** WHAT IS REQUIRED **
Filter this material down to the lines that hold "More", copying each one.

'''

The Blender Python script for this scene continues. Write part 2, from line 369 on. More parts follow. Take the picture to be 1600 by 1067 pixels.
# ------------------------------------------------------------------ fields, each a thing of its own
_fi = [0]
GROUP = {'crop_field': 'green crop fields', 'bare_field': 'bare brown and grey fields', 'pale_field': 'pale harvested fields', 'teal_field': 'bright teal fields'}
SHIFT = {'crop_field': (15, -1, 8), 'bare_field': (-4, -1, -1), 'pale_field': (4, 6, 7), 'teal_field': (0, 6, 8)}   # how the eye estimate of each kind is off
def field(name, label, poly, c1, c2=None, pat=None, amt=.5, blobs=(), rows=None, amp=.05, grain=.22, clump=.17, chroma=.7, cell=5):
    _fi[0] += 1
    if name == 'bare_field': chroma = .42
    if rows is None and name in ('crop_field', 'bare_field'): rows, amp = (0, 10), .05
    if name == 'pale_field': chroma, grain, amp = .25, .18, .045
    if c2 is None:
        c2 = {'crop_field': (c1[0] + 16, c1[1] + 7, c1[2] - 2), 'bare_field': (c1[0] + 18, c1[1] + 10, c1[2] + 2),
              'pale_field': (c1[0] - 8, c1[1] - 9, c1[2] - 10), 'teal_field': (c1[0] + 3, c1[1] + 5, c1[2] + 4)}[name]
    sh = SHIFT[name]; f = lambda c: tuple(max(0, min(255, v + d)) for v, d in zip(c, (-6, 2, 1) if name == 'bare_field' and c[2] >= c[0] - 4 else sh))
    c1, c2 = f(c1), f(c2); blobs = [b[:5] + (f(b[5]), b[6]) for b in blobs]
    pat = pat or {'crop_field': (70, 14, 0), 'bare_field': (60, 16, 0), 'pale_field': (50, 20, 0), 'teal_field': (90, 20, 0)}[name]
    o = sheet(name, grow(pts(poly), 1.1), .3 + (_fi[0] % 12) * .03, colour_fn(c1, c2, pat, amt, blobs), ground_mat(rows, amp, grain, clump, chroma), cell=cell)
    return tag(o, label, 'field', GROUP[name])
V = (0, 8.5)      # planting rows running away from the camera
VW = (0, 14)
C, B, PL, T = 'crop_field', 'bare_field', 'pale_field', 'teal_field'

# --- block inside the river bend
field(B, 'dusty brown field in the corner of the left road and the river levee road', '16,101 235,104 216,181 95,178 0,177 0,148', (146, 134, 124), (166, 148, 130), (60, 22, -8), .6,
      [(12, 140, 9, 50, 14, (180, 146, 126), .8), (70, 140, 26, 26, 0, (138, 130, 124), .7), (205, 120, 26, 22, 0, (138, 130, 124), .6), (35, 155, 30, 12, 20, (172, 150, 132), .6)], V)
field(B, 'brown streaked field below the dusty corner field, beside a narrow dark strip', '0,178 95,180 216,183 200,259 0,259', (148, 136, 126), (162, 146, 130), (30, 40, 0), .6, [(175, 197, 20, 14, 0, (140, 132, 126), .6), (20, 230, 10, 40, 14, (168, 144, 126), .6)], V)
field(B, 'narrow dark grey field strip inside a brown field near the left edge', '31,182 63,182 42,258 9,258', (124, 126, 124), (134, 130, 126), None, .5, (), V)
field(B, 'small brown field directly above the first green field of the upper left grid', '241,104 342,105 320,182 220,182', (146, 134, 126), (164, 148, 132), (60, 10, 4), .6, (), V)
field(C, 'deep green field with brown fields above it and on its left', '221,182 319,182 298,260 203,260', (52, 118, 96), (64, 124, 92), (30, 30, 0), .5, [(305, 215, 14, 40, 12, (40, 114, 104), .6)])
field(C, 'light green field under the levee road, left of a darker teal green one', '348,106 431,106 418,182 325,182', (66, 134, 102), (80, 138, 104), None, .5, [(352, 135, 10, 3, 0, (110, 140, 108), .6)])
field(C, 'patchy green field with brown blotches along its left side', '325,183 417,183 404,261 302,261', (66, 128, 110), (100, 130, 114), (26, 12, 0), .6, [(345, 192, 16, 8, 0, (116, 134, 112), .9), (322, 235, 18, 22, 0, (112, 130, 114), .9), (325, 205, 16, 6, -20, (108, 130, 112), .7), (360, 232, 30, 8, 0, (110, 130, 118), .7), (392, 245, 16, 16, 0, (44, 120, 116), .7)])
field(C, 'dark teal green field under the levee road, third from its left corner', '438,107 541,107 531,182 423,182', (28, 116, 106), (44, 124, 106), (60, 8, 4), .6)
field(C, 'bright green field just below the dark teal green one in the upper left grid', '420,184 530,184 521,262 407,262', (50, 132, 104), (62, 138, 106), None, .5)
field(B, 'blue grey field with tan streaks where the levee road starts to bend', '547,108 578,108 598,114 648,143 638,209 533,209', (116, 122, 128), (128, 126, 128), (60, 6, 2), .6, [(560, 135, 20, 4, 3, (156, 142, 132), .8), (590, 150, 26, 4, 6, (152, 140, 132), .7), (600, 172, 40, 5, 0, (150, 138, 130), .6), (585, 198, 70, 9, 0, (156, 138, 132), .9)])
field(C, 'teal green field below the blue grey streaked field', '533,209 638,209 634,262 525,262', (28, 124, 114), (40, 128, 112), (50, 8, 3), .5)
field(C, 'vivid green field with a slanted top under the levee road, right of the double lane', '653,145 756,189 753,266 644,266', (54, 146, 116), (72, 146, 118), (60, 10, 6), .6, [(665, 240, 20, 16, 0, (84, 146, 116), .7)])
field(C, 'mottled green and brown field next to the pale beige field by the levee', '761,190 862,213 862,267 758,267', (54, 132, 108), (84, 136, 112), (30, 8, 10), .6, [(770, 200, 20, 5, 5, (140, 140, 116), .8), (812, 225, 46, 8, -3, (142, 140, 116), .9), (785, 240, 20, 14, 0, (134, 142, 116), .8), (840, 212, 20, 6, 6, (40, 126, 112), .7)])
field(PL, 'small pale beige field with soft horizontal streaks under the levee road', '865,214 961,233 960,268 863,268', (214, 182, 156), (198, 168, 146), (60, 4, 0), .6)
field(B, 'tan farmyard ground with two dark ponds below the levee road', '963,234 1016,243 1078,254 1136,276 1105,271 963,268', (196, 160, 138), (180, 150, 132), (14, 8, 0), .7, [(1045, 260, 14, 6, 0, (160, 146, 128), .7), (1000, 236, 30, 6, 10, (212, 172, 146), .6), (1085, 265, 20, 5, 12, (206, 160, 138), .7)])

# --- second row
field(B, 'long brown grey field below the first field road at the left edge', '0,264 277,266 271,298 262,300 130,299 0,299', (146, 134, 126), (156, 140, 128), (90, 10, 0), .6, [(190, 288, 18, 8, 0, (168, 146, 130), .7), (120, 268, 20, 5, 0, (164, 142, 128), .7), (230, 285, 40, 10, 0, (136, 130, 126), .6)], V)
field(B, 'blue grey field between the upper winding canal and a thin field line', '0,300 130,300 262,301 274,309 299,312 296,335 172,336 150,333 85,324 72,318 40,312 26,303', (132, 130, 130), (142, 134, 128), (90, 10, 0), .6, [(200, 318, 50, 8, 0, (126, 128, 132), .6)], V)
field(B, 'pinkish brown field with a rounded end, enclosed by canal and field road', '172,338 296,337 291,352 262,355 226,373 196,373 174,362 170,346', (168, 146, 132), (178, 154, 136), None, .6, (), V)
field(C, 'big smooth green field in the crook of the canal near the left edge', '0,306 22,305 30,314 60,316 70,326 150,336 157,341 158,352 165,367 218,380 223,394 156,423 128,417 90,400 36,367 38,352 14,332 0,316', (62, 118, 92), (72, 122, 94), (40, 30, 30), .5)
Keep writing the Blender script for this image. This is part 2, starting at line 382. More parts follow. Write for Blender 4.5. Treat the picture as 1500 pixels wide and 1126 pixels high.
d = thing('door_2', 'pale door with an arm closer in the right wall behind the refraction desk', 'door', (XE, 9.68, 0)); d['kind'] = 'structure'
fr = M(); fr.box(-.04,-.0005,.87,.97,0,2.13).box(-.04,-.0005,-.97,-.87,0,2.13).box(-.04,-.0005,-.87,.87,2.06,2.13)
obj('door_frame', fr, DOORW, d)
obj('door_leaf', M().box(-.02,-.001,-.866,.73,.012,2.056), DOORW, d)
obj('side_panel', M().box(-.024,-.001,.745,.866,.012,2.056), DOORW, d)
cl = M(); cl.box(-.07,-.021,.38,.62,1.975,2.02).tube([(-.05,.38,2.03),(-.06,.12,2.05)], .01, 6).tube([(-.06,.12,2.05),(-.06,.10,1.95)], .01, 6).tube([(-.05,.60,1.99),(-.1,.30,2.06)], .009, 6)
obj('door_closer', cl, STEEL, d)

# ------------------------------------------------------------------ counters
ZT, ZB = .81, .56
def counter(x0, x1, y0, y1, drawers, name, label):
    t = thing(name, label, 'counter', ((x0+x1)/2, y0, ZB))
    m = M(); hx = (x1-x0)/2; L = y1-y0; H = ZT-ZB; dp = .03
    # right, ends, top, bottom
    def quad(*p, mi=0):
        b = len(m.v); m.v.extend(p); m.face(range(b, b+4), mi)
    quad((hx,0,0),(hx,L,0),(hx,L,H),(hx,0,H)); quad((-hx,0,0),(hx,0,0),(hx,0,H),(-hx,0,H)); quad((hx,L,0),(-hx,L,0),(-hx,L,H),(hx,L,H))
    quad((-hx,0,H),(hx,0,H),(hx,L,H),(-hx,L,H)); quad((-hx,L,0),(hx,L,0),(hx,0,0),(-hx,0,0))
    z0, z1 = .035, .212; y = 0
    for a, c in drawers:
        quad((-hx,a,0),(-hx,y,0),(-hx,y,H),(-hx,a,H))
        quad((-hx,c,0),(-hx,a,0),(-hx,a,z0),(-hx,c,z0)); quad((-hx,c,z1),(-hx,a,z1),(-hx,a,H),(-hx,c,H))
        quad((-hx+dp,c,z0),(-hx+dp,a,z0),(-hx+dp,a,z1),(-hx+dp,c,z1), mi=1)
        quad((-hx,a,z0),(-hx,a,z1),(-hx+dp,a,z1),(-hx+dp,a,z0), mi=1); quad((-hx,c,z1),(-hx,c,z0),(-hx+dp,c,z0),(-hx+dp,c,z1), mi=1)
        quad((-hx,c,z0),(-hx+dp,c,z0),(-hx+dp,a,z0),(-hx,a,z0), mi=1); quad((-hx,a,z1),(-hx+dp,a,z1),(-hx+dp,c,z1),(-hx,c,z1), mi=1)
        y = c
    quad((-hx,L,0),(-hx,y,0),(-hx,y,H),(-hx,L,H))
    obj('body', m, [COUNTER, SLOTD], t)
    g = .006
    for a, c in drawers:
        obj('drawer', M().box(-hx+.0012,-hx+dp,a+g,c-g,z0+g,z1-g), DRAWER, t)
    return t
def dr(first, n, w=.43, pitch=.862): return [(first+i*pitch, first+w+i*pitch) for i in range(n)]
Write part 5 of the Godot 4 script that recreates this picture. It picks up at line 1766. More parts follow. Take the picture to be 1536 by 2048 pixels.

'''

** EXPECTED OUTPUT **
The Blender Python script for this scene continues. Write part 2, from line 369 on. More parts follow. Take the picture to be 1600 by 1067 pixels.
Keep writing the Blender script for this image. This is part 2, starting at line 382. More parts follow. Write for Blender 4.5. Treat the picture as 1500 pixels wide and 1126 pixels high.
Write part 5 of the Godot 4 script that recreates this picture. It picks up at line 1766. More parts follow. Take the picture to be 1536 by 2048 pixels.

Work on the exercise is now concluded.